TASK TO CARRY OUT
Reproduce exactly the lines below, from the first through the one containing "return MB().extrude_y(prof, y0+.001, y1-.001)", and nothing more.

================

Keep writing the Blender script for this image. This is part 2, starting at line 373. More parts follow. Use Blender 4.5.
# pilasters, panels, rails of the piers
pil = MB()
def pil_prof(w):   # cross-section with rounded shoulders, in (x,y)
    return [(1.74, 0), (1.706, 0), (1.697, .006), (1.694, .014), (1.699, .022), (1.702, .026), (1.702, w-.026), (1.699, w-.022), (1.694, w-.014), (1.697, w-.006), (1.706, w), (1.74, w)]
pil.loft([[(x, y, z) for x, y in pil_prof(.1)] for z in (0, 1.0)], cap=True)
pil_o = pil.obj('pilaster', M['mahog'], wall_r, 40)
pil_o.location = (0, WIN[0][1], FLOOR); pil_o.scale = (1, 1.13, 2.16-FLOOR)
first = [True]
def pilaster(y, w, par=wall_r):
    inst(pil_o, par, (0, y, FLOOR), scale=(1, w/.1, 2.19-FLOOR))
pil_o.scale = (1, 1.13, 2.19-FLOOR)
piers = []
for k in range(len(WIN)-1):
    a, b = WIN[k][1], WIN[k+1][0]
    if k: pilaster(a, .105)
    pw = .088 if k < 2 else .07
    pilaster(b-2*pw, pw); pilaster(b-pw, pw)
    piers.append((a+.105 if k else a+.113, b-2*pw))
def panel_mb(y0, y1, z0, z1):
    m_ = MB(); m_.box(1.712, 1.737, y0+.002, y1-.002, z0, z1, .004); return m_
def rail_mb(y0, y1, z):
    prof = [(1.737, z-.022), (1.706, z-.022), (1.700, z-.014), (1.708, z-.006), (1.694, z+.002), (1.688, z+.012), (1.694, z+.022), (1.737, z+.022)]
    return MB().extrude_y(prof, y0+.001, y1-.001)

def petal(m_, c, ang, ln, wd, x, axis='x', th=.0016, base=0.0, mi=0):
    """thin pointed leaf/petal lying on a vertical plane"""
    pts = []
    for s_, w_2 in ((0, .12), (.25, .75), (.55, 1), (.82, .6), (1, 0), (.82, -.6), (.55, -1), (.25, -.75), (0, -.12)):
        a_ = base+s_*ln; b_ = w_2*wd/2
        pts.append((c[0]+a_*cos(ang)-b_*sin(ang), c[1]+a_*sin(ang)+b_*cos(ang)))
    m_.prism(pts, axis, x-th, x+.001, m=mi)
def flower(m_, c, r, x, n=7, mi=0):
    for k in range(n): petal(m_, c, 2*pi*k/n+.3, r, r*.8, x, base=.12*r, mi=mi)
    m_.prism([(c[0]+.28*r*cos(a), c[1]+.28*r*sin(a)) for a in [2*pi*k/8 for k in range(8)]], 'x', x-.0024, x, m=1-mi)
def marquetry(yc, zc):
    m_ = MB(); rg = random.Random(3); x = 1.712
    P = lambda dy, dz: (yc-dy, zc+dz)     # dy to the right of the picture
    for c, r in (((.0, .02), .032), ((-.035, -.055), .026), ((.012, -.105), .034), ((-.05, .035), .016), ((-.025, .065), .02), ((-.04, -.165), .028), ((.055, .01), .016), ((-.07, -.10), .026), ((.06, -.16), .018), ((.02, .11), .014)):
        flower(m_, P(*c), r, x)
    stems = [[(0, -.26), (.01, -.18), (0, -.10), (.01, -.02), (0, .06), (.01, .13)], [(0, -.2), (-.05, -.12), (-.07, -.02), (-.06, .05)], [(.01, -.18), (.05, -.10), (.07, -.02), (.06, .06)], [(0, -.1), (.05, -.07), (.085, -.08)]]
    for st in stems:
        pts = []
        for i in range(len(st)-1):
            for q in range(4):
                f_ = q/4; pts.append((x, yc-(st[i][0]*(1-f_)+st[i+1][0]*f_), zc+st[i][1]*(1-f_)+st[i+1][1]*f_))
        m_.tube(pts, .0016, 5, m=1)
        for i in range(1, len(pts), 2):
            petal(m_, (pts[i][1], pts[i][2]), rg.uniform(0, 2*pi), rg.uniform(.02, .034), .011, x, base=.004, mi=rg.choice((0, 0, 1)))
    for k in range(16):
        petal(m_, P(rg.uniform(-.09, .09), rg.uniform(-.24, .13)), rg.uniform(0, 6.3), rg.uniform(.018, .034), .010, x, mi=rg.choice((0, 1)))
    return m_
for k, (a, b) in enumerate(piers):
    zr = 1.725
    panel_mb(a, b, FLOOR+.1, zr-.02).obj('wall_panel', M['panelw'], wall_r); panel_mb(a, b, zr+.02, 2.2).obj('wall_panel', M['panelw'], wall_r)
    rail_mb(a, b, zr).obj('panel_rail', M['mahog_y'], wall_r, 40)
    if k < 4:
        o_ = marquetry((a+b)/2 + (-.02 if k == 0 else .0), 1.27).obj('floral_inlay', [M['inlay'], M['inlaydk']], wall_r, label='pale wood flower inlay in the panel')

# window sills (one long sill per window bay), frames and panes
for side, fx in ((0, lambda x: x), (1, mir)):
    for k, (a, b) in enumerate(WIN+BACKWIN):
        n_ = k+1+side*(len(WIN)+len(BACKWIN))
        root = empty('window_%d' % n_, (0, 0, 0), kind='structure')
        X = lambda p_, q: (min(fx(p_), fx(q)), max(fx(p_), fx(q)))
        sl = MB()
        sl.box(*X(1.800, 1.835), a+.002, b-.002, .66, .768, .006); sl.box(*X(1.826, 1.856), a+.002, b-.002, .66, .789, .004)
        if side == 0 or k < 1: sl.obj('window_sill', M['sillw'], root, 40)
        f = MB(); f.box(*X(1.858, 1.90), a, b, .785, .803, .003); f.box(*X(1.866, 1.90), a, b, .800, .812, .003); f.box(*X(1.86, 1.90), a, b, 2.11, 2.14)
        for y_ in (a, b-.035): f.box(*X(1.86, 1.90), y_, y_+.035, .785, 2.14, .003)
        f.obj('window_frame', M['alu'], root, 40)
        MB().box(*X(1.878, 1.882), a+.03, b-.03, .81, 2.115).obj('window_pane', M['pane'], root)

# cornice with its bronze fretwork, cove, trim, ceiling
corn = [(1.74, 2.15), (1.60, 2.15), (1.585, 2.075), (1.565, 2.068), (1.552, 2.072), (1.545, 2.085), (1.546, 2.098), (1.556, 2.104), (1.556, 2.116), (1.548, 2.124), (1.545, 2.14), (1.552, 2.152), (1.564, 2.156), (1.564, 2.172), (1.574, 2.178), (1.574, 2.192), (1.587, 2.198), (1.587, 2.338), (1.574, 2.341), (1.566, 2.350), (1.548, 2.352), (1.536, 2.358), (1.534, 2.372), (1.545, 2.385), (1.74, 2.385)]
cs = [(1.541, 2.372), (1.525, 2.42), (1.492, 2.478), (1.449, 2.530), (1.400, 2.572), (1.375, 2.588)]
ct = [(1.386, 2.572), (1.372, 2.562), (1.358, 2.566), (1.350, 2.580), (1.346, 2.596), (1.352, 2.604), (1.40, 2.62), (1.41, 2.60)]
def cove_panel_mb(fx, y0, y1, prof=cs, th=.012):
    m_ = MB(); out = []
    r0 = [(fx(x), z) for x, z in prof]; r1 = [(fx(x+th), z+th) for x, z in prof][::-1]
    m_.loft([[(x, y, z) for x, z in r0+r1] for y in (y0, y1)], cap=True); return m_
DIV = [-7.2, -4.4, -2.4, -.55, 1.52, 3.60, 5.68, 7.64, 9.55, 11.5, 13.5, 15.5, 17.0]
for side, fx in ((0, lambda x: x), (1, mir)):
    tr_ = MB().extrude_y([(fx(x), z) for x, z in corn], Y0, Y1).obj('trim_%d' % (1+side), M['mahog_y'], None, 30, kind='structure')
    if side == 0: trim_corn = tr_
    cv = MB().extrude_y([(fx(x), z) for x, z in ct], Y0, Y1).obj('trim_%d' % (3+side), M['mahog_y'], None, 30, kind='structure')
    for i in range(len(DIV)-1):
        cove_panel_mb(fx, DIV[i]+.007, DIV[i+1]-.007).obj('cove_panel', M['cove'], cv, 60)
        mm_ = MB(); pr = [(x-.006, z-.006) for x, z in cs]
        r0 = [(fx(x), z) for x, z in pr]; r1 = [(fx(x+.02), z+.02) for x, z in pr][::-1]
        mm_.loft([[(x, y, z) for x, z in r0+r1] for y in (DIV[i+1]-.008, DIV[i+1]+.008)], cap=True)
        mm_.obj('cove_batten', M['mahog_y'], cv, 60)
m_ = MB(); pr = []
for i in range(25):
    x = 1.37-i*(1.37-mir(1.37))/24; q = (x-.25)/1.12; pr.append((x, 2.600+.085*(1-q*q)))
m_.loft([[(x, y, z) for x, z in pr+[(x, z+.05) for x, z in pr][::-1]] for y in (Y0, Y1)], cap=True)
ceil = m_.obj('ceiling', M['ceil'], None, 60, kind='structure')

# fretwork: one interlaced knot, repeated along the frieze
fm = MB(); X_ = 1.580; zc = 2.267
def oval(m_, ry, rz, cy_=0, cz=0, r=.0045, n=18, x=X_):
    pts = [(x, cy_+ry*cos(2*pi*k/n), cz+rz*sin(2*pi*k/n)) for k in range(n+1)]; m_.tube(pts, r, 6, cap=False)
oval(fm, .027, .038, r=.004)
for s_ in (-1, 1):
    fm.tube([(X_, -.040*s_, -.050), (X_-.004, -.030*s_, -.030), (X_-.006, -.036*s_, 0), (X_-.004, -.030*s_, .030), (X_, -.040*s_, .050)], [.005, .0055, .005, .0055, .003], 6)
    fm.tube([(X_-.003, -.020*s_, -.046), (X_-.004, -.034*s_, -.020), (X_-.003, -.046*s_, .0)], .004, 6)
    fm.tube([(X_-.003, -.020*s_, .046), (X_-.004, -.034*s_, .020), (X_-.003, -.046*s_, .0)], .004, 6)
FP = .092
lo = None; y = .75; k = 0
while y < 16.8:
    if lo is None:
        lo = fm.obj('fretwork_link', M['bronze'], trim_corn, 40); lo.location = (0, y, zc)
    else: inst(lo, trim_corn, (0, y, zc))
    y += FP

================

RESULT
Keep writing the Blender script for this image. This is part 2, starting at line 373. More parts follow. Use Blender 4.5.
# pilasters, panels, rails of the piers
pil = MB()
def pil_prof(w):   # cross-section with rounded shoulders, in (x,y)
    return [(1.74, 0), (1.706, 0), (1.697, .006), (1.694, .014), (1.699, .022), (1.702, .026), (1.702, w-.026), (1.699, w-.022), (1.694, w-.014), (1.697, w-.006), (1.706, w), (1.74, w)]
pil.loft([[(x, y, z) for x, y in pil_prof(.1)] for z in (0, 1.0)], cap=True)
pil_o = pil.obj('pilaster', M['mahog'], wall_r, 40)
pil_o.location = (0, WIN[0][1], FLOOR); pil_o.scale = (1, 1.13, 2.16-FLOOR)
first = [True]
def pilaster(y, w, par=wall_r):
    inst(pil_o, par, (0, y, FLOOR), scale=(1, w/.1, 2.19-FLOOR))
pil_o.scale = (1, 1.13, 2.19-FLOOR)
piers = []
for k in range(len(WIN)-1):
    a, b = WIN[k][1], WIN[k+1][0]
    if k: pilaster(a, .105)
    pw = .088 if k < 2 else .07
    pilaster(b-2*pw, pw); pilaster(b-pw, pw)
    piers.append((a+.105 if k else a+.113, b-2*pw))
def panel_mb(y0, y1, z0, z1):
    m_ = MB(); m_.box(1.712, 1.737, y0+.002, y1-.002, z0, z1, .004); return m_
def rail_mb(y0, y1, z):
    prof = [(1.737, z-.022), (1.706, z-.022), (1.700, z-.014), (1.708, z-.006), (1.694, z+.002), (1.688, z+.012), (1.694, z+.022), (1.737, z+.022)]
    return MB().extrude_y(prof, y0+.001, y1-.001)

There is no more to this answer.